The saying “Choose a job you love, and you will never have to work a day in your life” has been (incorrectly) attributed to a variety of people over the years. But regardless of who originally coined the phrase, it has become something of a North Star for folks looking to build a better, more enjoyable life.
The trouble with such sayings is that they leave a lot of important details unsaid; which is the price we pay for concision.
Yes, because we spend a great deal of our time working, it makes sense to carefully choose your career path so that you spend that large percentage of your life focused on things you don’t hate. But the unspoken reality of this advisory is that simply choosing a path doesn’t necessarily help us traverse it successfully. It’s possible to discover and cultivate a passion, only to find ourselves unequal to the task of making it central to our lives and maintaining its position there.
Maybe we lack the proper knowledge or the requisite skills or connections. Maybe we don’t have the willpower and dogged perseverance necessary to wade through the inevitable, troublesome, victoryless moments in pursuit of growth. Maybe we simply haven’t accumulated enough perspective to accurately differentiate between different flavors of challenges and goals and accomplishments and difficulties.
I love the hell out of what I do for a living, today. My lifestyle is made up of a unique, cobbled-together combination of projects and frameworks and lifestyle choices that work splendidly well for me and what I want out of life.
That said, this lifestyle was decades in the making. Before I started my first business, I worked many, many jobs, none of which was ideal, many of which were abysmal in various ways. But those experiences, working those jobs, helped me prepare, to train, for when I eventually made the leap.
The same is true of the early businesses I started: they weren’t ideal, but they helped me acquire new skills, experiences, and perspective, all of which fed into what I do, today.
This kind of training is possibly unnecessary.

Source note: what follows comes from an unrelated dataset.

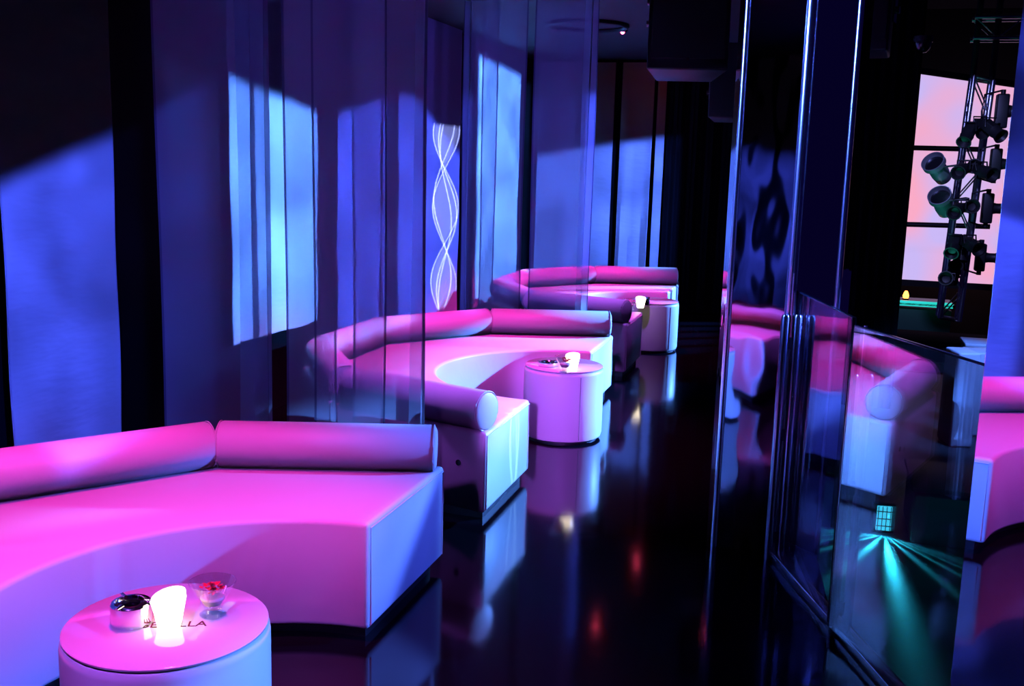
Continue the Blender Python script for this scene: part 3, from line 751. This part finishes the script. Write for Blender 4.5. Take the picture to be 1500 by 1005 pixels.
spot('cloth_spot', (0, 8.9, 2.5), wp(10.5, 1.4), 3000, CYANBLUE, 120, .1, .03, [wp(9.9, 2.72), wp(11.4, 2.58), wp(11.95, 2.56), wp(11.95, .2), wp(9.9, .2)], .02, clouds(8, .55, 1.2))
spot('cloth_spot', (.0, 8.4, 1.9), (-2.4, Y0, 1.2), 1300, BLUE, 120, .1, .03, [(-3.3, Y0, 1.72), (-1.6, Y0, 1.98), (-1.6, Y0, .2), (-3.3, Y0, .2)], .02, clouds(8, .6, 1.2))
spot('cloth_spot', (-1.6, .2, 2.4), (-2.8, -2.4, 1.2), 300, DEEP, 120, .1, .03, [(-3.35, -2.4, 1.72), (-2.3, -2.4, 1.6), (-2.3, -2.4, .2), (-3.35, -2.4, .2)], .08, clouds(6, .2, 1.3))
# added ribbon-gobo spots stand in for light the polished column throws back
spot('ribbon_spot', (-.2, 5.0, 1.5), (-1.39, 4.86, .25), 260, (.30, .7, 1.0), 80, .1, .004, [(-1.39, 4.62, .46), (-1.39, 5.12, .46), (-1.39, 5.12, .03), (-1.39, 4.62, .03)], .01, ribbon(.55, 13.0, 1.2, 150.0, .05))
spot('ribbon_spot', (-.3, 7.2, 1.5), wp(9.0, 1.2), 1900, (.30, .36, 1.0), 80, .1, .004, [wp(8.3, 1.95), wp(9.38, 1.95), wp(9.38, .3), wp(8.3, .3)], .01, ribbon(1.0, 16.0, 1.45, 120.0, .2))
# crisp cyan beams added to brighten table sides and the end face of the nearest sofa
spot('table_spot', (.45, 2.2, 1.5), (-1.35, 2.2, .25), 260, CYANBLUE, 60, .1, .05, [(-1.35, 1.8, -.05), (-1.35, 2.6, -.05), (-1.35, 2.6, .43), (-1.35, 1.8, .43)], .02)
spot('table_spot', (.0, 6.45, 1.55), (-1.2, 6.07, .2), 120, CYANBLUE, 70, .1, .05, [(-1.2, 5.6, -.05), (-1.2, 6.5, -.05), (-1.2, 6.5, .42), (-1.2, 5.6, .42)], .02)
spot('end_face_spot', (.0, 3.25, 2.1), (-1.39, 3.4, .25), 110, CYANBLUE, 60, .1, .03, [(-1.39, 3.0, .44), (-1.39, 3.84, .44), (-1.39, 3.14, .05), (-1.39, 3.0, .02)], .03)
# blue edge light catching column corners and speakers
spot('edge_spot', (-2.7, 2.7, 2.6), (-.05, 4.44, 1.75), 1500, BLUE, 26, .3, .10)
spot('low_violet_spot', (-.2, -.8, 1.95), (-1.45, 5.9, .25), 2000, VIOLET, 40, .1, .06, [(-1.74, 5.9, -.1), (-1.15, 5.9, -.1), (-1.15, 5.9, .5), (-1.74, 5.9, .5)], .01)
spot('cube_spot', (1.9, 7.6, 2.6), (1.2, 9.2, .0), 650, (.10, .24, 1.0), 34, .5, .08)  # added spot to brighten the white cube seats
# added unseen spots that lift the truss and its lanterns from black
spot('truss_spot', (.9, 11.5, 3.2), (1.75, 15, 1.2), 420, (.30, .32, 1.0), 50, .5, .1)
spot('truss_spot', (.7, 13.0, -1.2), (1.45, 14.9, 1.5), 130, (.05, .8, .65), 30, .5, .1)
# dim violet wash, added as ambient fill on the sheer curtains
spot('curtain_wash', (.2, -1.2, 2.5), (-2.2, 4.1, 1.6), 320, (.12, .07, 1.0), 90, .1, .1, [(-2.95, 4.1, .62), (-1.58, 4.1, .62), (-1.58, 4.1, 2.8), (-2.95, 4.1, 2.8)], .02)
spot('curtain_wash', (-.5, 4.0, 2.6), (-2.2, 7.6, 1.6), 260, (.12, .07, 1.0), 90, .1, .1, [(-2.75, 7.6, .65), (-1.6, 7.6, .65), (-1.6, 7.6, 2.8), (-2.75, 7.6, 2.8)], .02)
# cyan rays of the floor lamp
def rays(U, V, op):
    s = op('SINE', op('MULTIPLY', U, 15.0))
    return op('POWER', op('MULTIPLY_ADD', s, .5, .5), 6.0)
spot('floor_lamp_rays', lp+Vector((0, -.03, .12)), lp+Vector((-.25, -1.0, -.12)), 170, (.02, .5, .75), 150, .2, .004, None, .02, rays)
spot('dance_floor_wash', (2.6, 4.6, 2.6), (1.0, 5.9, LOW+.2), 170, (.02, .42, .6), 50, .7, .1, None, .02, clouds(10, .15, 1.5))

I can imagine circumstances in which someone would emerge from the womb, perfectly primed and ready for their optimal career trajectory and lifestyle path.
But I would argue that in most cases, facing the non-ideal and persevering despite it is what sets us up for success when we eventually discover the things that make us happy.
There are aspects of my life, still, that are incredibly uncomfortable, both physically and psychologically. There are also tasks I would prefer not to do, people I would prefer not to interact with, and skills I have to tediously practice if I want to keep this whole, weird career-contraption afloat.
I didn’t learn to grit my teeth and make it work by doing only things I love. I didn’t learn to tolerate ideas I find repellant and come up with ways to consistently complete work I don’t particularly enjoy by focusing all of my time and attention on my passions.
On the contrary: those positive lifestyle attributes—my passions, the work I love—emerged because I learned to get things done regardless of my feelings about those things. Working very hard, completing tasks that were only mildly rewarding (at best) allowed me to build a life in which I mostly do things I enjoy.
I’m not arguing in favor of worthless work and bullshit jobs, but I am saying that we have the power to reframe seemingly worthless, agonizingly boring, or tedious tasks as training for what comes next.
Each moment spent doing anything at all is potentially valuable, if we’re able to find the lessons in that moment.
Sometimes those lessons will teach us practical skills, sometimes they’ll help us better know ourselves and what we would like to pursue in the future—either by introducing us to something we love, or by introducing us to something we hate.
In some cases these situations will help us recognize our own durability, our stamina, our sticktoitiveness. These personal attributes can easily go unnoticed or unhoned if we only ever do work we love and chase goals that are life-defining.
It’s worth investing the time required to figure out who you are, what you want out of life, and how best to achieve those outcomes.
But the moments leading up to such pivots needn’t be wasted or decried as worthless. These periods in our lives can serve as runways, helping us build up the energy and momentum required to take off—to change everything for the better.
This shift in perspective may not make the path leading toward a more you-shaped lifestyle any easier to traverse, but it could help strengthen and prepare you to take those next steps.